Ardents défenseurs de la philosophie du "pollueur-payeur", les écologistes avaient tiré à boulets rouges lundi contre les modalités de mise en œuvre de l'Écotaxe. Eva Joly estime qu'il "faut dénoncer ce contrat et il faut faire une enquête".

De son côté, le député Europe Ecologie Les Verts (EELV) des Bouches-du-Rhône François-Michel Lambert, n'a pas hésité à décrire les germes d'un "scandale d'État" derrière le partenariat public-privé (PPP) avec Ecomouv', société montée spécifiquement pour mettre en œuvre et collecter l'écotaxe.

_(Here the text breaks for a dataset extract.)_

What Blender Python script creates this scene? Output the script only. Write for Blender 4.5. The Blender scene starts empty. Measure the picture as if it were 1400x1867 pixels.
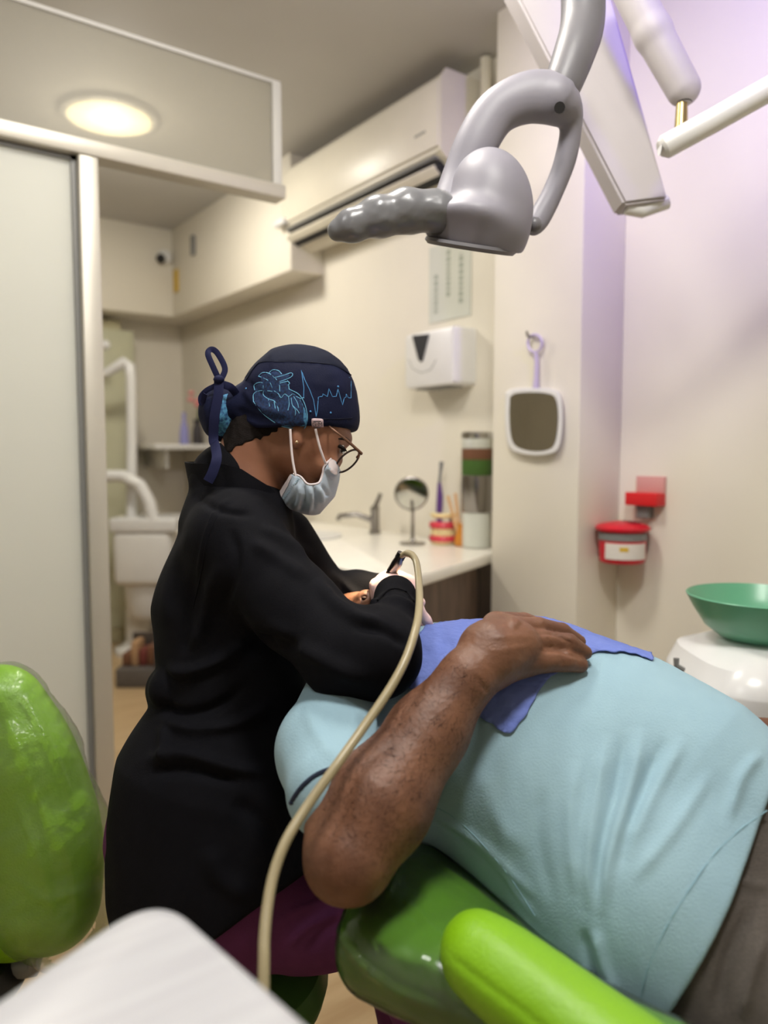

  • Dati et Bertrand se désolidarisent de NKM

Rachida Dati et Xavier Bertrand, anciens membres du gouvernement Fillon, se sont étonnés "qu'une entreprise privée et étrangère soit en charge de collecter l'impôt en France" lundi.

"Il y a une différence fondamentale en matière de fiscalité entre un impôt et une taxe", corrige Dominique Bussereau, joint par l'AFP.

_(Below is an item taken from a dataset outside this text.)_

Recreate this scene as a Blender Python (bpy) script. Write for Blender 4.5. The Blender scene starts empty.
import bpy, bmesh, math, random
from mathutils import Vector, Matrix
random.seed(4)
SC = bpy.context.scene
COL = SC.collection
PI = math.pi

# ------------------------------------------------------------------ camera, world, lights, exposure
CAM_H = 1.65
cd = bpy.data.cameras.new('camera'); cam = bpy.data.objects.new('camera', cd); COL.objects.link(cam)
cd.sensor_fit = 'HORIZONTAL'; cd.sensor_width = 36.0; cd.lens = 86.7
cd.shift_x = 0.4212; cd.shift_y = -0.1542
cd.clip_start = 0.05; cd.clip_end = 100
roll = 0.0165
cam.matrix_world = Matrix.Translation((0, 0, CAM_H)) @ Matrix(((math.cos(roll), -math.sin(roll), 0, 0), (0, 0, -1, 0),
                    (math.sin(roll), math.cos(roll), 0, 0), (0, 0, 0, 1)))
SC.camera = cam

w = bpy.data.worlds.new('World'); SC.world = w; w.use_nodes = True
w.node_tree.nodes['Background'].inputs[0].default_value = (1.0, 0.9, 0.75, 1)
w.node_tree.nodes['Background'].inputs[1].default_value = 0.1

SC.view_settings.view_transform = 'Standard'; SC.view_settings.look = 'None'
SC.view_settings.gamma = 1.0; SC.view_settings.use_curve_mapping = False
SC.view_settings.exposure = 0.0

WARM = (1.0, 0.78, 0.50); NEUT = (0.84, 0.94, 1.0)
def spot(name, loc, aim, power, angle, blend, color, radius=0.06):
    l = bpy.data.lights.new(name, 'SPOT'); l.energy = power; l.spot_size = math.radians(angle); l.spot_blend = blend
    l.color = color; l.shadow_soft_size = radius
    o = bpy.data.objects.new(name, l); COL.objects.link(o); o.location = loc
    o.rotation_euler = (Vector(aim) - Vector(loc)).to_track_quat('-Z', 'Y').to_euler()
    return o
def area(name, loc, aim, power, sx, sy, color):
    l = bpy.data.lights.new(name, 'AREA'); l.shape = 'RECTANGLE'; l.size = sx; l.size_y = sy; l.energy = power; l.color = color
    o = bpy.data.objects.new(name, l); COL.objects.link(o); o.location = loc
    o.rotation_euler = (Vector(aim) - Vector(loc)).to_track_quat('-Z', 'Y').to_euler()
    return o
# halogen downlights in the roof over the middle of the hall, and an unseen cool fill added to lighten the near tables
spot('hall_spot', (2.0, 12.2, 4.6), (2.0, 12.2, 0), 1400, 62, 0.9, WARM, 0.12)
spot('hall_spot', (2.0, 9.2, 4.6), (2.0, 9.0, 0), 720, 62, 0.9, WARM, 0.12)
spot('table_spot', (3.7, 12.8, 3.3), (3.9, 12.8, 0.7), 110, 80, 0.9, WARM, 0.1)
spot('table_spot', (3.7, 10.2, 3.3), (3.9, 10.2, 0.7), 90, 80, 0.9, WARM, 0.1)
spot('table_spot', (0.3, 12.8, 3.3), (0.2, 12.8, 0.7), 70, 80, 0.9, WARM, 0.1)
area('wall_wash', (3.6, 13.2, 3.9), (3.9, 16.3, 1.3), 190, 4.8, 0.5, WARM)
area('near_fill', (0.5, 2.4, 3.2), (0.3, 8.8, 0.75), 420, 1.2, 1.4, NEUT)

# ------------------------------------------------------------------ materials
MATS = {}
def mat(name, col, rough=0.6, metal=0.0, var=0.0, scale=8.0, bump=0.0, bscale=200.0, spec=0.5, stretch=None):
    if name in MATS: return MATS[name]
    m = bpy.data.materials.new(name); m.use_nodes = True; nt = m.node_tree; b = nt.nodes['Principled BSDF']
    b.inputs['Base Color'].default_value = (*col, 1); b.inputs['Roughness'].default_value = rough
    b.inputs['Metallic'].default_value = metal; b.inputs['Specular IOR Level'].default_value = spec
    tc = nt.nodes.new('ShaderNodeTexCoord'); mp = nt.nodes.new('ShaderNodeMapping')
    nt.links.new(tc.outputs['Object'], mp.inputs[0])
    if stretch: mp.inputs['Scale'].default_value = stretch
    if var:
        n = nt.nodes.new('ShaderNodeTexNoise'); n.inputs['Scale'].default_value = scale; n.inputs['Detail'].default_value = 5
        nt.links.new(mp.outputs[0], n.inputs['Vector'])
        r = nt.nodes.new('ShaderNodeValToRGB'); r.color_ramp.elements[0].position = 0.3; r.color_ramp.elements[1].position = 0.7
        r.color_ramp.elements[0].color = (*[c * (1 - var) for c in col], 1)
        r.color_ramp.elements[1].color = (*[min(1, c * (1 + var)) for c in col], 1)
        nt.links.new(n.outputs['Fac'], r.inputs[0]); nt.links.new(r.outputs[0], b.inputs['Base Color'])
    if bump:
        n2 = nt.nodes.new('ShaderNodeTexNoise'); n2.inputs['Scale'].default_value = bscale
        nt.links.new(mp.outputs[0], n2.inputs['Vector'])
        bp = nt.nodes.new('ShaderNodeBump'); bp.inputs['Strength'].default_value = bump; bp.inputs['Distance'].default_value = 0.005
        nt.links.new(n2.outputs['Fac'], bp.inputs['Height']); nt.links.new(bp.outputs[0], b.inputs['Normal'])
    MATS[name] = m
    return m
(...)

L'ancien ministre des Transports, qui a vécu le début la procédure, souligne que de nombreux organismes privés comme les chambres d'agriculture ou de commerce assurent aujourd'hui la perception de certaines taxes.

Pour rappel, le principe de cette fiscalité écologique censée financer de grands projets d'infrastructures avait été adopté largement par la classe politique lors du Grenelle de l'environnement, sous le gouvernement Fillon.

Le dispositif doit rapporter 1,15 milliard d'euros par an, dont 20% pour Ecomouv', soit 250 millions d'euros, un montant autour duquel la polémique enfle. La taxation a pour l'instant été suspendue par le gouvernement. Pour l'État, son abandon signifierait tirer un trait sur une manne financière d'un milliard d'euros.

Ce mardi, les sénateurs socialistes ont approuvé la création d'une commission parlementaire qui enquêtera sur le contrat signé entre la précédente majorité et Ecomouv'. Les clauses financières du contrat vont être épluchées.